▶ **Aim**
Each line from the top of the listing through the one holding "def PL(t, z, off=0.0): return" should be restated word for word, with nothing added and no pictures.
-- begin Supplied material --
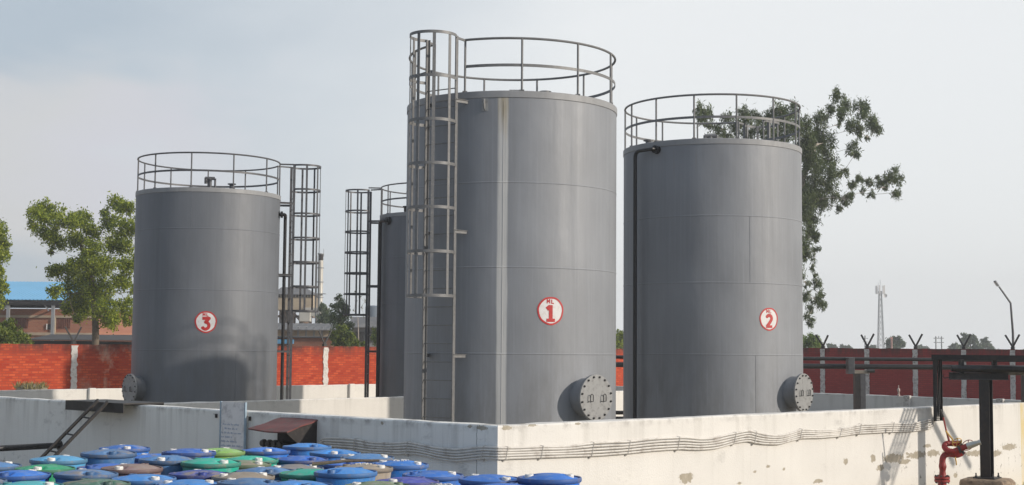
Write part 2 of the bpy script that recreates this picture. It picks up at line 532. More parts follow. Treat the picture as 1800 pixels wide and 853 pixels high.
WZ = 1.65                                              # near walls' top
CORNER = at(875, 748.5, 17.35); CORNER.z = 0
def ground_dir(px, py, z):                             # point seen at (px,py) lying at height z
    return on_plane(px, py, (0, 0, z), Vector((0, 0, 1)))
WZ = at(875, 748.5, 17.35).z
RE = ground_dir(1800, 708.5, WZ); RE.z = 0
LE = ground_dir(2, 698.5, WZ); LE.z = 0
dR = (RE - CORNER).normalized(); dL = (LE - CORNER).normalized()
nR = Vector((dR.y, -dR.x, 0)); nL = Vector((-dL.y, dL.x, 0))     # outward (towards the camera)
RE2 = CORNER + dR * 16.5; LE2 = CORNER + dL * 17.0
TH = 0.23
# mitre at the corner: distance along each wall to the inner corner
ca = dR.dot(dL); mit = TH * (1 + ca) / math.sqrt(1 - ca * ca)
def onR(px, py, off=0.0):
    """(along, z) on the right wall's outer face"""
    q = on_plane(px, py, CORNER + nR * off, nR)
    return (q - CORNER).dot(dR), q.z
def onL(px, py, off=0.0):
    q = on_plane(px, py, CORNER + nL * off, nL)
    return (q - CORNER).dot(dL), q.z
def PR(t, z, off=0.0): return CORNER + dR * t + nR * off + Vector((0, 0, z))
def PL(t, z, off=0.0): return CORNER + dL * t + nL * off + Vector((0, 0, z))

pat = []
for (px, py, rx, ry) in ((1207, 840, 18, 14), (1487, 812, 6, 9), (1535, 806, 7, 10), (1350, 820, 6, 5), (1378, 825, 4, 4), (1327, 829, 4, 4),
                         (1570, 806, 30, 12), (1612, 800, 26, 10), (1640, 797, 18, 9), (1665, 793, 14, 7), (1630, 784, 10, 5), (1712, 797, 18, 8),
                         (1548, 822, 10, 8), (1750, 797, 16, 8), (1775, 786, 22, 8), (1680, 836, 6, 7), (1440, 846, 14, 6), (1300, 850, 8, 4), (1590, 812, 16, 7)):
    u, z = onR(px, py)
    u2, _ = onR(px + rx * 0.62, py); _, z2 = onR(px, py - ry * 0.62)
    pat.append((u, z, abs(u2 - u), abs(z2 - z)))
sx_, _ = onR(1540, 800); _, sz_ = onR(1640, 800)
yel, _ = onR(1794, 740)
patl = []
for (px, py, rx, ry) in ((846, 752, 9, 4), (826, 750, 4, 3), (672, 744, 3, 3)):
    u, z = onL(px, py); u2, _ = onL(px + rx, py); _, z2 = onL(px, py - ry)
    patl.append((u, z, abs(u2 - u), abs(z2 - z)))
for (px, py, rx, ry) in ((891, 752, 8, 4), (936, 748, 8, 2), (1016, 745, 5, 2)):
    u, z = onR(px, py); u2, _ = onR(px + rx, py); _, z2 = onR(px, py - ry)
    pat.append((u, z, abs(u2 - u), abs(z2 - z)))
M['wall_r'] = whitewash('limewash_right', WZ, pat, 1.3, 0.8, band=(sx_, sz_), yellow=yel)
M['wall_l'] = whitewash('limewash_left', WZ, patl, 5.1, 1.2, base=(0.82, 0.80, 0.755), crack=onL(838, 800)[0], mould=0.55)
plan_wall('containment_wall', CORNER, RE2, WZ, TH, 1, M['wall_r'], 'sunlit whitewashed wall with peeling plaster and a fire monitor in front', m0=mit, seed=3)
plan_wall('containment_wall', CORNER, LE2, WZ, TH, -1, M['wall_l'], 'shaded grey whitewashed wall behind the blue drums, with a ladder on it', m0=mit, seed=4)

# inner dividing wall, and the two rear runs
IH = 1.40
ia = ground_dir(150, 712.5, IH); ib = ground_dir(712, 697.5, IH)
ia.z = ib.z = 0
dI = (ib - ia).normalized()
ia2 = ia - dI * 2.2
M['wall_i'] = whitewash('limewash_inner', IH, (), 8.2, 0.55)
plan_wall('dividing_wall', ia2, ib + dI * 9, IH, 0.2, 1, M['wall_i'], 'low cream wall between the near tanks and the rear tanks, striped by shadows', seed=5)
BH = 1.12
ba = ground_dir(2, 686.5, BH); bb = ground_dir(640, 675.8, BH); ba.z = bb.z = 0
dB = (bb - ba).normalized()
bc = ground_dir(1430, 691.0, BH); bd = ground_dir(1740, 702.0, BH); bc.z = bd.z = 0
dC = (bc - bd).normalized()
# where the two rear runs meet
den = dB.x * (-dC.y) + dC.x * dB.y
w = bc - ba
sB = (w.x * (-dC.y) + dC.x * w.y) / den
meet = ba + dB * sB
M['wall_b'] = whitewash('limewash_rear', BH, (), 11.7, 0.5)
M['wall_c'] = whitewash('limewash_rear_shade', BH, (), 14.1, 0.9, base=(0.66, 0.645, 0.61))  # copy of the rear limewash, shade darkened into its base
bw = plan_wall('containment_wall', ba - dB * 8, meet, BH, 0.22, 1, M['wall_b'], 'low cream wall at the foot of the orange brick wall', seed=6)
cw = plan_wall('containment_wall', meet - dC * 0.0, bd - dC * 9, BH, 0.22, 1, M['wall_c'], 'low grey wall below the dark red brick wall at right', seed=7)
# buttresses on the rear runs (parts)
def buttress(parent, wall_p, wall_d, wall_n, px, H, y, mat):
    q = on_plane(px, y, wall_p, wall_n)
    t = (q - wall_p).dot(wall_d)
    b = MB(); b.box((0, 0, 0), (0.24, 0.12, H + 0.06), bev=0.01)
    o = b.build('buttress', mat)
    o.parent = parent
    return o, t
for px in (160, 616):
    o, t = buttress(bw, ba - dB * 8, dB, Vector((dB.y, -dB.x, 0)), px, BH, 690, M['wall_b'])
    o.location = (t, -0.063, BH / 2)
nC = Vector((-(-dC).y, (-dC).x, 0))
for px in (1597, 1760):
    o, t = buttress(cw, meet, -dC, nC, px, BH, 705, M['post_grey'])
    o.location = (t, -0.063, BH / 2)

# ------------------------------------------------------------------ brick boundary wall
def boundary(name, p0, d, L, H, posts, mat, post_mat, label, arms=True, arm_w=0.05, rag=0.035):
    rz = math.atan2(d.y, d.x)
    t = thing(name, (p0.x, p0.y, 0), label, 'wall', rz=rz)
    b = MB()
    ts = sorted(posts)
    rnd = random.Random(len(ts))
    n = int(L / 0.3)
    vs = []
    for i in range(n + 1):
        x = L * i / n
        h = H + rnd.uniform(-0.012, 0.012)
        vs += [(x, 0, -0.2), (x, 0, h), (x, 0.23, h), (x, 0.23, -0.2)]
    fs = []
    for i in range(n):
        for j in range(3):
            fs.append((i * 4 + j, (i + 1) * 4 + j, (i + 1) * 4 + j + 1, i * 4 + j + 1))
    fs += [(0, 1, 2, 3), tuple(n * 4 + j for j in (3, 2, 1, 0))]
    b.add(vs, fs)
    b.build('brick_panel', mat, t, smooth=20)
    for x in ts:
        q = MB()
        # ragged rendered pier
        m = 26; pv = []; wv = [rnd.uniform(-rag, rag) for _ in range(2 * m + 2)]
        for k in range(m + 1):
            z = -0.1 + (H + 0.06) * k / m
            a, c = -0.115 + wv[2 * k], 0.115 + wv[2 * k + 1]
            pv += [(x + a, -0.035, z), (x + c, -0.035, z), (x + c, 0.0, z), (x + a, 0.0, z)]
        pf = []
        for k in range(m):
            for j in range(4):
                l = (j + 1) % 4
                pf.append((k * 4 + j, k * 4 + l, (k + 1) * 4 + l, (k + 1) * 4 + j))
        pf += [(0, 3, 2, 1), tuple(m * 4 + j for j in range(4))]
        q.add(pv, pf)
        po = q.build('post', post_mat, t, smooth=0)
        if arms:
            a = MB()
            a.box((x, 0.1, H + 0.05), (0.16, 0.16, 0.14), bev=0.01)
            tilt = rnd.uniform(-0.06, 0.06)
            a.bar((x, 0.1, H + 0.1), (x - 0.33 + tilt, 0.1, H + 0.66), arm_w, arm_w, (0, 1, 0))
            a.bar((x, 0.1, H + 0.1), (x + 0.30 + tilt, 0.1, H + 0.68 + tilt), arm_w, arm_w, (0, 1, 0))
            a.build('wire_arm', M['black_steel'], po)
    return t
BWH = 2.62
bl0 = at(2, 606, 52); bl0.z = 0
dBL = Vector((0.8, 0.6, 0))
nBL = Vector((0.6, -0.8, 0))
def tBL(px): return (on_plane(px, 640, bl0, nBL) - bl0).dot(dBL)
tl1, tl2 = tBL(130), tBL(572)
sp = (tl2 - tl1) / 3
br0 = at(1780, 615, 65); br0.z = 0
dBR = Vector((0.85, -0.53, 0)).normalized(); nBR = Vector((dBR.y, -dBR.x, 0))
den = dBL.x * (-dBR.y) + dBR.x * dBL.y
w = br0 - bl0
sM = (w.x * (-dBR.y) + dBR.x * w.y) / den
far = bl0 + dBL * sM
pre = 10.0
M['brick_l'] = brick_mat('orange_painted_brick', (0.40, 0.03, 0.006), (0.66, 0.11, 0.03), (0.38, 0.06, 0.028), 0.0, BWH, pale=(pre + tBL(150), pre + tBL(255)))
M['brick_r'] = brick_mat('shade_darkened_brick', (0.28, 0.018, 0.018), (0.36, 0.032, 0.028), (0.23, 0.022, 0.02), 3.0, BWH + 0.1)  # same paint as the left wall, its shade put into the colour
lp = [pre + tl1 + sp * k for k in range(-3, 9) if pre + tl1 + sp * k < sM + pre - 0.3]
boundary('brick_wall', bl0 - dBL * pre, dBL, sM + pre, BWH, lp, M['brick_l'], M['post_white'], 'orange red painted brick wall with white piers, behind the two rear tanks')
def tBR(px): return (on_plane(px, 640, br0, nBR) - far).dot(dBR)
rp = [tBR(x) for x in (1446, 1524, 1609, 1694, 1780)]
rs = (rp[-1] - rp[0]) / 4
rp += [rp[-1] + rs * k for k in (1, 2, 3)] + [rp[0] - rs * k for k in (1, 2)]
rp = [x for x in rp if x > 0.4]
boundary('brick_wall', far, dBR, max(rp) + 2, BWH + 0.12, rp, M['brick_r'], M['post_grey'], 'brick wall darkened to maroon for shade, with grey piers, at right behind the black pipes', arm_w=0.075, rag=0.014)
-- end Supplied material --
▶ **Written solution**
Write part 2 of the bpy script that recreates this picture. It picks up at line 532. More parts follow. Treat the picture as 1800 pixels wide and 853 pixels high.
WZ = 1.65                                              # near walls' top
CORNER = at(875, 748.5, 17.35); CORNER.z = 0
def ground_dir(px, py, z):                             # point seen at (px,py) lying at height z
    return on_plane(px, py, (0, 0, z), Vector((0, 0, 1)))
WZ = at(875, 748.5, 17.35).z
RE = ground_dir(1800, 708.5, WZ); RE.z = 0
LE = ground_dir(2, 698.5, WZ); LE.z = 0
dR = (RE - CORNER).normalized(); dL = (LE - CORNER).normalized()
nR = Vector((dR.y, -dR.x, 0)); nL = Vector((-dL.y, dL.x, 0))     # outward (towards the camera)
RE2 = CORNER + dR * 16.5; LE2 = CORNER + dL * 17.0
TH = 0.23
# mitre at the corner: distance along each wall to the inner corner
ca = dR.dot(dL); mit = TH * (1 + ca) / math.sqrt(1 - ca * ca)
def onR(px, py, off=0.0):
    """(along, z) on the right wall's outer face"""
    q = on_plane(px, py, CORNER + nR * off, nR)
    return (q - CORNER).dot(dR), q.z
def onL(px, py, off=0.0):
    q = on_plane(px, py, CORNER + nL * off, nL)
    return (q - CORNER).dot(dL), q.z
def PR(t, z, off=0.0): return CORNER + dR * t + nR * off + Vector((0, 0, z))
def PL(t, z, off=0.0): return CORNER + dL * t + nL * off + Vector((0, 0, z))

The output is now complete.